It's a part of a bigger problem I'm facing. Not only I don't know how to prove it, I don't know if it's true or false at all (so I have no idea what to try to prove and so I don't know where to start).
My biggest problem is on the field, I feel like that having only the characteristic as information isn't enough to give an answer.
PS: sorry for my bad English.
PPS: I don't know if it's wrong, but I tagged it also with Galois-theory because I met this polynomial studying it.
On
Hint: Let $K$ be a field of characteristic $p$, then $\mathbb{F}_p\subseteq K$. Since the Frobenius map ($x\mapsto x^p$) is constant on $\mathbb{F}_p$, we know that for $x\in\mathbb{F}_p$, $x^p=x$.
Therefore, a root of $x^p-ax-b$ is the same as a root of $(1-a)x-b$. Hence, if $a\not=1$, then one can find a root of the given expression.
If it is irreducible over $\mathbb F_q$, then (at least) it has no root in $\mathbb F_q$. (where $q$ is a $p$-power).
Define $b := 1-a$ (where $a\ne 0,1$).
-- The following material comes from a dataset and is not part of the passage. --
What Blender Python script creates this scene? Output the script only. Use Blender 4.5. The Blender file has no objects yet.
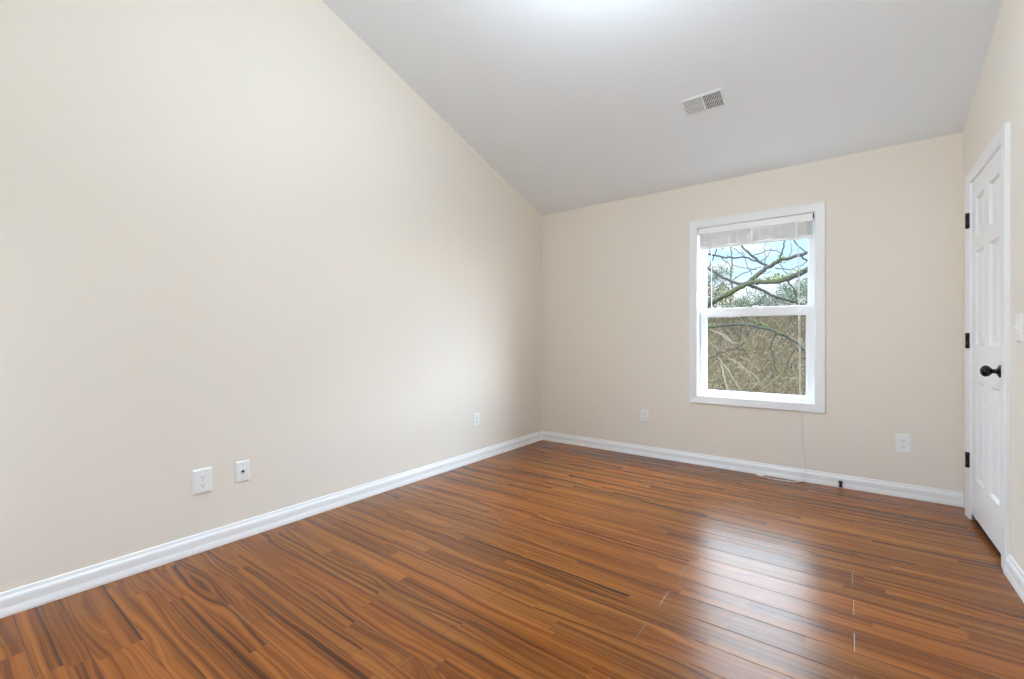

Then $$f(1)=1-a-(1-a)=0$$ which implies $$(x-1) \mid (x^p-ax-b).$$ We also need to mention that degree $p>1$ for having more factors. But every prime is bigger than $1$.
If $p=2$, $a=1$ and $b=1$, then $$x^2+x+1$$ is irreducible over $\mathbb F_{2^n}$ where $n$ is odd and reducible over $\mathbb F_{2^n}$ where $n$ is even.